◆ **DO THIS**
Pull out all lines from the listing below in which the word "render" appears.

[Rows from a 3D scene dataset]
## start

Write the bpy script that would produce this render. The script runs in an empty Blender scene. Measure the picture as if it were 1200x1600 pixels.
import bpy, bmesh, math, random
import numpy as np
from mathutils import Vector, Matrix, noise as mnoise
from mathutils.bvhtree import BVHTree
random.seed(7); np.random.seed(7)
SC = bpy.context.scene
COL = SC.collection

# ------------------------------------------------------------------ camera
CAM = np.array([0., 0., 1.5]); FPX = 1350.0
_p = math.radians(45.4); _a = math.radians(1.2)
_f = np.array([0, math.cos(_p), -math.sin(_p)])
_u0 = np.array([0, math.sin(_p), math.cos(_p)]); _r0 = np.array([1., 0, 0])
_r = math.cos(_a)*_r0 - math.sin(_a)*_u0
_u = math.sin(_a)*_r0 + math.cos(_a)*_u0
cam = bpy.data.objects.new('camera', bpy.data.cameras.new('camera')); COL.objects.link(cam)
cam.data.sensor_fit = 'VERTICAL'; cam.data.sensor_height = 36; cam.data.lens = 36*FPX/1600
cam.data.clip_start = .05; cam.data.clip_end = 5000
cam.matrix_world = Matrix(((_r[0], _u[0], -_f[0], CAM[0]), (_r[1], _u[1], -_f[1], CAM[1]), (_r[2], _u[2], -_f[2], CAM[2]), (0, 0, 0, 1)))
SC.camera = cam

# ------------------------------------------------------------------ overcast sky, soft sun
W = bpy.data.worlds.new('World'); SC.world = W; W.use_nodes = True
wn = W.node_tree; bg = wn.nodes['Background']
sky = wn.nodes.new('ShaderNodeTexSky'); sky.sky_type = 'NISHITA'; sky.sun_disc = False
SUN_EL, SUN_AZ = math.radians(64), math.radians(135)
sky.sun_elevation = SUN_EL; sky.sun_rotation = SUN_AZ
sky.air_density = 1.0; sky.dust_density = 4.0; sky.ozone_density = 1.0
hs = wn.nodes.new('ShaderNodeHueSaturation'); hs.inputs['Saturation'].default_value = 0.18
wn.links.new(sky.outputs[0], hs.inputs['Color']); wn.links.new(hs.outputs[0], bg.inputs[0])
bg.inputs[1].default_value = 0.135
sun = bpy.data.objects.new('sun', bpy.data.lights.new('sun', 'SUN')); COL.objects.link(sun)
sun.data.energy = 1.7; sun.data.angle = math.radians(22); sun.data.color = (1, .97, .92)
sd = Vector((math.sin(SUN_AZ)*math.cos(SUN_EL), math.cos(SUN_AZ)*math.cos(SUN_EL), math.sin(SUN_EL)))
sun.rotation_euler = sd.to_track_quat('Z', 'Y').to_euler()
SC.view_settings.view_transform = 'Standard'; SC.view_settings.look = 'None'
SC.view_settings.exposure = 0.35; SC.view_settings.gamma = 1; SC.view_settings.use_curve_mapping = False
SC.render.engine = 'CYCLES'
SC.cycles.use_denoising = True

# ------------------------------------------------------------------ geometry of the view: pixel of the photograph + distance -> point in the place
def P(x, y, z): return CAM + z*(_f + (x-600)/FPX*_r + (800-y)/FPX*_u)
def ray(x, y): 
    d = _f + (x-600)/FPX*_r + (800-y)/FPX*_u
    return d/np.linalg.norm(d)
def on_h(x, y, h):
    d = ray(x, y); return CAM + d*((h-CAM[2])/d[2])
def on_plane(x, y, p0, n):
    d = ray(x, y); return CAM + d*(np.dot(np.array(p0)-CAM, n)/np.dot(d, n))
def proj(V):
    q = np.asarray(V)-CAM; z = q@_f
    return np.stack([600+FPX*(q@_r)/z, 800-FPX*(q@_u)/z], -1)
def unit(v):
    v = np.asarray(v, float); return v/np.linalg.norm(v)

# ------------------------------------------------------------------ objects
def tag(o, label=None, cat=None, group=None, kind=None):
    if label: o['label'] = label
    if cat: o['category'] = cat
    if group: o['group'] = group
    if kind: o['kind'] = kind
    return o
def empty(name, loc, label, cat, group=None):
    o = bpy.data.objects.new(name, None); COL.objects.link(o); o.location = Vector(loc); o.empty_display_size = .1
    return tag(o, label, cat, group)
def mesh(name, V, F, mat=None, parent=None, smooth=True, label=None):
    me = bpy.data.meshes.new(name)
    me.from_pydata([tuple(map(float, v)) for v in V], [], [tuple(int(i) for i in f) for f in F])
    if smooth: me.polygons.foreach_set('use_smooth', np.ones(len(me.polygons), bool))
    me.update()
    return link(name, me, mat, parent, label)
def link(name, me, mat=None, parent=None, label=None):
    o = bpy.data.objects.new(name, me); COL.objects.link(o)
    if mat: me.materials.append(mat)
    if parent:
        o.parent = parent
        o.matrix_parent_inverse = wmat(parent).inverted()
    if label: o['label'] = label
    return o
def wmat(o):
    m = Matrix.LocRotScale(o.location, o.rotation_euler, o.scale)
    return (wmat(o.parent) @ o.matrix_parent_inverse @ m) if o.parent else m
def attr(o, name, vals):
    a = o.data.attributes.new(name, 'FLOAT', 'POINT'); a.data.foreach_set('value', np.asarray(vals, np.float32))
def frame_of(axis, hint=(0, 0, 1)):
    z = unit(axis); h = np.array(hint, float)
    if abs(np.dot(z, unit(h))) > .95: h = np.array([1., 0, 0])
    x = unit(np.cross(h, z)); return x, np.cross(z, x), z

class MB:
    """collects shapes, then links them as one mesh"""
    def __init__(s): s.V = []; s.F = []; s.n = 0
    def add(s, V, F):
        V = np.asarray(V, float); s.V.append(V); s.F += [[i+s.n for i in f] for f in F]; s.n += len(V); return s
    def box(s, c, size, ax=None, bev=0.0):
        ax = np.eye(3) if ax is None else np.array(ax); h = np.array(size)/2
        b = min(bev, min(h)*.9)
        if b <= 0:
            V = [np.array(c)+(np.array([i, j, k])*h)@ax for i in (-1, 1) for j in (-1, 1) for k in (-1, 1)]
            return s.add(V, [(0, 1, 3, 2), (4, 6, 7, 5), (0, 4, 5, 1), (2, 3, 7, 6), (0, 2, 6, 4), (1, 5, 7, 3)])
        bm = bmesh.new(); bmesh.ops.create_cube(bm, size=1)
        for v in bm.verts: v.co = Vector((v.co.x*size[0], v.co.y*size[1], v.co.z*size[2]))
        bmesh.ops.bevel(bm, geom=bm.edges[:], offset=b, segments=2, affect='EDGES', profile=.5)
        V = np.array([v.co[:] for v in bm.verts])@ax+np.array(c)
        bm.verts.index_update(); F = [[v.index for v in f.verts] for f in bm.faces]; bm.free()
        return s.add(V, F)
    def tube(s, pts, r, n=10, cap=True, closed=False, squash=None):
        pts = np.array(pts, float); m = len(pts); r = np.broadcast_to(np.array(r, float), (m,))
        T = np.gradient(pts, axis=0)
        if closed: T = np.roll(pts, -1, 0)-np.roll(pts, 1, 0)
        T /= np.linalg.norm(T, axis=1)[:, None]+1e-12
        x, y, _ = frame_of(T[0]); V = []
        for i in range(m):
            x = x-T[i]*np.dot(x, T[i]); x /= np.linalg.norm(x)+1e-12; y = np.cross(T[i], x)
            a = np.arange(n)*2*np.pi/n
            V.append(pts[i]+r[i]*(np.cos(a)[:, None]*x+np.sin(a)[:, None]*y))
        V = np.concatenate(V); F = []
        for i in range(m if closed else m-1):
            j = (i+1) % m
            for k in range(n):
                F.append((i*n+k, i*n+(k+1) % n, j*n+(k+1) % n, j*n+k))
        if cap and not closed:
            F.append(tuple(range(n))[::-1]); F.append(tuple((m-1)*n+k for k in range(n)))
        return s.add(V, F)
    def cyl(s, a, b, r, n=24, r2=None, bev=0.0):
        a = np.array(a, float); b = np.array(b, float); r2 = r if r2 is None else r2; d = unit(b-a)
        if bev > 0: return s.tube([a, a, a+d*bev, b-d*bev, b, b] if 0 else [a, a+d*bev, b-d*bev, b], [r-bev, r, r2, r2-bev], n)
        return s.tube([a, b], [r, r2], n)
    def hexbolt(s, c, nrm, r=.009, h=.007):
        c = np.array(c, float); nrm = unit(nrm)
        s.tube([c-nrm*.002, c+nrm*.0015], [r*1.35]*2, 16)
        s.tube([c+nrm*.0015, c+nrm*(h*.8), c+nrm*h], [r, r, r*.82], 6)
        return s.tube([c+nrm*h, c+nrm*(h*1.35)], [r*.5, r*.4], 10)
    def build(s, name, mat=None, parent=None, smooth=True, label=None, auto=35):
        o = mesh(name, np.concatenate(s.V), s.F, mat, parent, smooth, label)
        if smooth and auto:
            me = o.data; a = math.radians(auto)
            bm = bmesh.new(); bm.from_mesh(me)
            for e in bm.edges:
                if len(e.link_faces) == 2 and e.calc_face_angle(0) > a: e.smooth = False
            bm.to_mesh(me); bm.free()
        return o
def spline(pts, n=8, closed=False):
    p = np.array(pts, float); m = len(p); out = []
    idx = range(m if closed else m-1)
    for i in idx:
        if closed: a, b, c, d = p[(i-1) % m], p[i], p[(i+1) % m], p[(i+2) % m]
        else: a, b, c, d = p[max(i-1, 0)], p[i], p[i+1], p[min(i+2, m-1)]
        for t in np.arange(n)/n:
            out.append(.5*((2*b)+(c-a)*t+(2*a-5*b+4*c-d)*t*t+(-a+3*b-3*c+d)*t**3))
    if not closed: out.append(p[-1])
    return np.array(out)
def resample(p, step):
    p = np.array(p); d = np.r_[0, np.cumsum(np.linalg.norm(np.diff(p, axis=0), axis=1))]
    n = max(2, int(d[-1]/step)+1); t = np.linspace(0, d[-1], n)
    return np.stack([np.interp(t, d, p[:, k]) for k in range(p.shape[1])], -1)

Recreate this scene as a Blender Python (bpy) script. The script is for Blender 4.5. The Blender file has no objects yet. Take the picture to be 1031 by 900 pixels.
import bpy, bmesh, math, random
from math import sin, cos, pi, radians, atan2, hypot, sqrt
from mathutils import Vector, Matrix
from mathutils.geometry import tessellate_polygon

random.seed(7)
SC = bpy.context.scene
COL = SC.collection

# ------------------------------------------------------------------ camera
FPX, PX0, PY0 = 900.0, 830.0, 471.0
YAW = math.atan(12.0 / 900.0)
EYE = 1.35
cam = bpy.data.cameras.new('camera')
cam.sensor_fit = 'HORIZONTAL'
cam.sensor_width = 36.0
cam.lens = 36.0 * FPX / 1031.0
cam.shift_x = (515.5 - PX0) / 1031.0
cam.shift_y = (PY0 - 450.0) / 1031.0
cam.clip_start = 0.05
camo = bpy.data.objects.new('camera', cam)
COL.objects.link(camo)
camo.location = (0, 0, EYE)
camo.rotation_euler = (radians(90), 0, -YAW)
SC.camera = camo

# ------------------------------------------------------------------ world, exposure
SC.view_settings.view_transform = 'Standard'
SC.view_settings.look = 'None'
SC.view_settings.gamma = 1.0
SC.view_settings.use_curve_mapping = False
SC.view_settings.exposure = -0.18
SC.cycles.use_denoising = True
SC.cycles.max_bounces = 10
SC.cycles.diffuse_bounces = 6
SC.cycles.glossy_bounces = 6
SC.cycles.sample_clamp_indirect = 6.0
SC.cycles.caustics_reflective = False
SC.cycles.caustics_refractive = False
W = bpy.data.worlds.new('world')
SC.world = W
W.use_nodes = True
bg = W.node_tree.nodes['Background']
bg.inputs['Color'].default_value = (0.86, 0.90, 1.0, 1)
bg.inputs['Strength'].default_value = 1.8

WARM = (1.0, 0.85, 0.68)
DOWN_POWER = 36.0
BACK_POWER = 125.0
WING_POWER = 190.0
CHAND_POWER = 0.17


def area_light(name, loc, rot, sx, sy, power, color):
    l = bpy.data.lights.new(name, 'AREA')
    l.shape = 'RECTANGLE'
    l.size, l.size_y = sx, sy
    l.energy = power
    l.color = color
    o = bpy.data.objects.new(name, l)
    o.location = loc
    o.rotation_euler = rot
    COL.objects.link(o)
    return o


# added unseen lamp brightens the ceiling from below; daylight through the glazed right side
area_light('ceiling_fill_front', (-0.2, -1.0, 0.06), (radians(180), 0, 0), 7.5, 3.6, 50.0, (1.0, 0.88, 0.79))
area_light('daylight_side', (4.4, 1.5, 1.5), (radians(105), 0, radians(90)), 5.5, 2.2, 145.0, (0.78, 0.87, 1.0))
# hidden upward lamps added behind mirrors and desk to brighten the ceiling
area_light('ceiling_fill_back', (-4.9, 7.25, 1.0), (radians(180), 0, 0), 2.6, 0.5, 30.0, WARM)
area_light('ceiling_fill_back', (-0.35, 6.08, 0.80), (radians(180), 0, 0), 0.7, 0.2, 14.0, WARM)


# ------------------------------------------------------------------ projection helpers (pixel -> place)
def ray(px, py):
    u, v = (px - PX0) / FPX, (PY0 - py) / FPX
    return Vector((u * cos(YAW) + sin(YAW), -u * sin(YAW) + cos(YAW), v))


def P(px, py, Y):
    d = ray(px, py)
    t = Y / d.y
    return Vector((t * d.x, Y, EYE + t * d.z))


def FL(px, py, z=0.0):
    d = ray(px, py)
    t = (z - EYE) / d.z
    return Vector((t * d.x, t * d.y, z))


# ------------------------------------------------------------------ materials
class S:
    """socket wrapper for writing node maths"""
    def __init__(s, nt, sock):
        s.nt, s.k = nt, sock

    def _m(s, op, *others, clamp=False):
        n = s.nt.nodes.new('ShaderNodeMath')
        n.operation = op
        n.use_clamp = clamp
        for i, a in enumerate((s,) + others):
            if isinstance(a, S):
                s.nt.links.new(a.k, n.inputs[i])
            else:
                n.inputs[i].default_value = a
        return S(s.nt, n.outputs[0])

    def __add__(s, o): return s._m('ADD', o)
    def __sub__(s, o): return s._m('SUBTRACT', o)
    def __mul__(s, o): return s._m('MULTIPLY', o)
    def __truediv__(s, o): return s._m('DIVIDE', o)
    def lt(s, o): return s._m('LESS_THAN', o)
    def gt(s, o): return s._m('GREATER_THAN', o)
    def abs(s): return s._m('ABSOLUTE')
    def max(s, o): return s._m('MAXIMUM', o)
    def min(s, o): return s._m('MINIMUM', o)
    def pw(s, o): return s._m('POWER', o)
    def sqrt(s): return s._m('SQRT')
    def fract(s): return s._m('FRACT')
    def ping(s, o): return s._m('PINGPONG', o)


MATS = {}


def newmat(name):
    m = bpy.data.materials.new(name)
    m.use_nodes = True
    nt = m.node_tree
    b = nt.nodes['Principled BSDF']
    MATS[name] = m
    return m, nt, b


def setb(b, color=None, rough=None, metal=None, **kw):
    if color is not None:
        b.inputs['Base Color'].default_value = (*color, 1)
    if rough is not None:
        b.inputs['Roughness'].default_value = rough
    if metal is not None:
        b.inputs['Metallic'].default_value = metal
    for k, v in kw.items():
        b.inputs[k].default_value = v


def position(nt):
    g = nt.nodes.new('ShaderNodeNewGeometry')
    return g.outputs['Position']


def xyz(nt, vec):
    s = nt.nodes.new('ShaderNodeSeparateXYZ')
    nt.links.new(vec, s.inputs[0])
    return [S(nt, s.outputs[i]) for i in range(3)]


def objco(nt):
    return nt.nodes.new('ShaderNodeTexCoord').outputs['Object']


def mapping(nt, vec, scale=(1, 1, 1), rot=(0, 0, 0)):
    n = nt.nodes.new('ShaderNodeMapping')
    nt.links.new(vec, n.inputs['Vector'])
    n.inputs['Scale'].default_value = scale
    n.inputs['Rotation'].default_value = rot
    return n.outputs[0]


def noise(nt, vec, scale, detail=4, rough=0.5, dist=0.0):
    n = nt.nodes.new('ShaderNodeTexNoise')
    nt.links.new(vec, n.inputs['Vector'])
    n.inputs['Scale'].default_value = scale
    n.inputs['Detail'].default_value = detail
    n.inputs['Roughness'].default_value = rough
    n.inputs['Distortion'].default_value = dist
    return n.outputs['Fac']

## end

◆ **ANSWER TO THE TASK**
Write the bpy script that would produce this render. The script runs in an empty Blender scene. Measure the picture as if it were 1200x1600 pixels.
SC.render.engine = 'CYCLES'